王道の青もみじ名所「東福寺」へ

今回の青もみじ散歩はJR奈良線・京阪本線「東福寺」駅周辺ですので、駅前の寿司店「いづ松」でランチはいかがでしょう。京名物「鯖寿司」の発祥として知られる祇園「いづう」の暖簾分けですので、味の良さは折り紙付きです。
泉涌寺山内の南側には、臨済宗東福寺派の大本山東福寺とその塔頭(たっちゅう)寺院があります。どちらを先に歩くかはともかく、東山で青もみじを堪能するなら、いずれも欠かすことはできません。
公家・九条家の菩提寺として鎌倉時代の1236(嘉禎2)年に開かれた東福寺。日下門へ続く参道の途中、渓谷「洗玉澗(せんぎょくかん)」には3つの橋が架かっています。おすすめは、折り重なる青もみじの向こうに通天橋を望む絶景スポットの臥雲橋(がうんきょう)です。
京都の青もみじでナンバーワンとの呼び名も高い通天橋は有料となります。橋の上からの眺望はもちろんのこと、橋を渡り切った後にはせせらぎの音をBGMに起伏のある渓谷をそぞろ歩きながらの青もみじ尽くしが楽しめます。もう一つ、一番上流にある重要文化財の偃月橋(えんげつきょう)と東福寺の三橋を渡り比べてみるのも一興です。
通天橋の後には、「永遠のモダン」を追い求めた昭和のカリスマ作庭家・重森三玲による「国指定名勝 東福寺本坊庭園」へ。苔と石を市松模様に仕立てた北庭や、東司(とうす。トイレです)の礎石をリサイクルして北斗七星に見立てた東庭など、他に類をみない斬新なアイデアにワクワクさせられる名庭です。

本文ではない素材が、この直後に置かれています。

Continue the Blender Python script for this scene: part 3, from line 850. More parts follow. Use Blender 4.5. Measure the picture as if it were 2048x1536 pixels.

もう一つ、欠かせないお庭があります。六波羅門から南へ歩いて2分。「虹の苔寺」の異名を持つ東福寺塔頭光明院も忘れずに。室町時代の1391(明徳2)年創建で、主庭「波心庭」は、東福寺同様、重森三玲が手がけた枯山水庭園。大海を表す白砂の上に、3体の仏様に見立てた三尊石、立石を斜線上状に配しています。シャープな石組みとやわらかな青もみじの対比が印象的。5月初めにはツツジの鮮やかな色彩も加わります。円窓越しに青もみじを見られるお部屋もありますので、堂内をくまなく巡ってみてください。